The photographer has been photographing quetzals for many years in conjunction with a conservation program that pays local farmers to plant and protect native trees essential for the bird’s survival.

A Wood Duck hen opens her wings to the camera, their tips just beyond the frame. Her fine head feathers giving the appearance of a halo.

Thousands of Snow and Ross’s Geese take to the air in unison. While the species are indistinguishable at this distance, Ross’s are smaller and have shorter necks and stubbier bills. Circling low overhead, countless snow-white bodies with black wingtips look like confetti in the sky.

A white-faced swallow perches on a white-branched tree, its back to the camera. The vibrant green feathers on the top of its head and shoulders look like a cape.

A massive mixed flock of Tree, Northern Rough-winged, Cliff, and Violet-green Swallows flew out over the lake and sagebrush catching insects. Eventually this Violet-green Swallow stopped for a rest.

Three identical-looking ducklings swim directly toward the camera, perfectly aligned from front to back.

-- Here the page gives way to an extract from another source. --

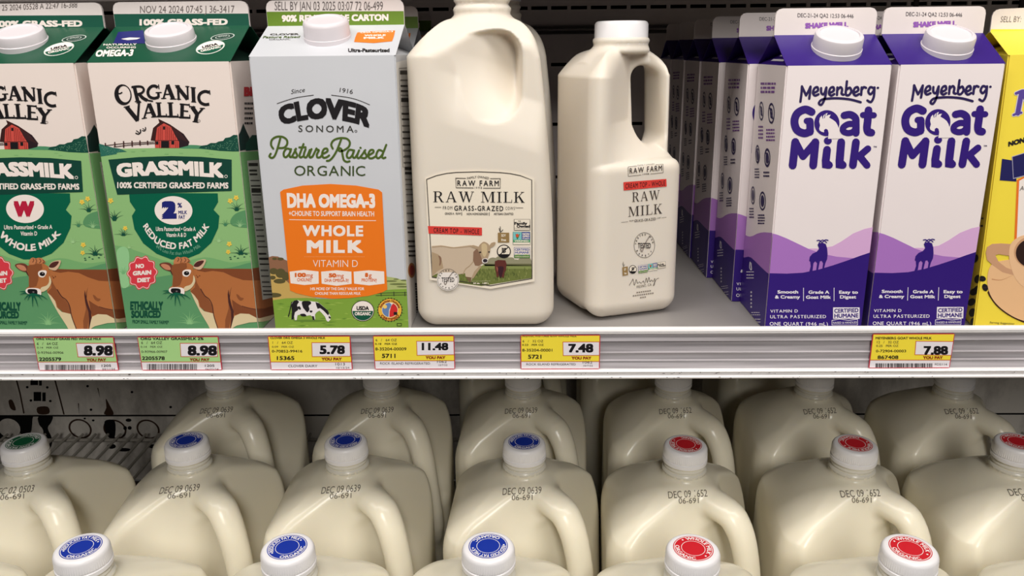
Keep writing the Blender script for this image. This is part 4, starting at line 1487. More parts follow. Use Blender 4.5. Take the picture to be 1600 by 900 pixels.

“I saw a dozen Wood Duck ducklings on top of a concrete island,” says the photographer. “One by one, each bird bravely jumped in and started swimming directly toward me in perfect alignment.”

Two Lesser Yellowlegs run side by side on a beach. Their bodies nearly appear as one bird with four long, brightly colored legs and an open black bill.

Six Double-crested Cormorants perch on exposed logs over the water, their silhouettes enhanced by the golden light.

A male Red-winged Blackbird sits atop an aloe bloom in a vibrant field of yellow blooming aloe field and sings.

“Dozens of male Red-winged Blackbirds jockeyed for display positions in a dizzying bounce of red on black on yellow,” the photographer explains. “This particular male was bolder than the others and fought to maintain his high perch. His ability to fight off competing males to secure insect-rich territory likely won him multiple mates.”

A Purple Gallinule looks as if it’s running across the water’s surface with its wings outstretched to its rear, its iridescent purple head and neck parallel to the water, craning forward as if crossing a finish line.

Thousands of Snow Geese fill a purple-and-blue sky at sunset. The white of their wings reflects the fading light as underneath them Sandhill Cranes stand like sentinels in the brown grasses of a wetland.

Standing erect in a field of tall brown grass, a male Kori Bustard sticks out the large white feathers under his tail. The striped white-and-black feathers around his neck make it look like he’s wearing a featherboa below his black head.

Small waves roll behind three Black Skimmers as they fly directly in line with one another and the lens. Their bodies seem to blend almost as one with five black wings and two white heads and orange beaks grazing the water.

In a sea of sunflowers, a brilliant yellow American Goldfinch perches atop a sunflower of exactly the same hue, the bird’s distinctive black cap and wings preventing it from being entirely camouflaged. The lone bird bounced from flower to flower and perched behind the petals, its yellow feathers blending in seamlessly with the blooms.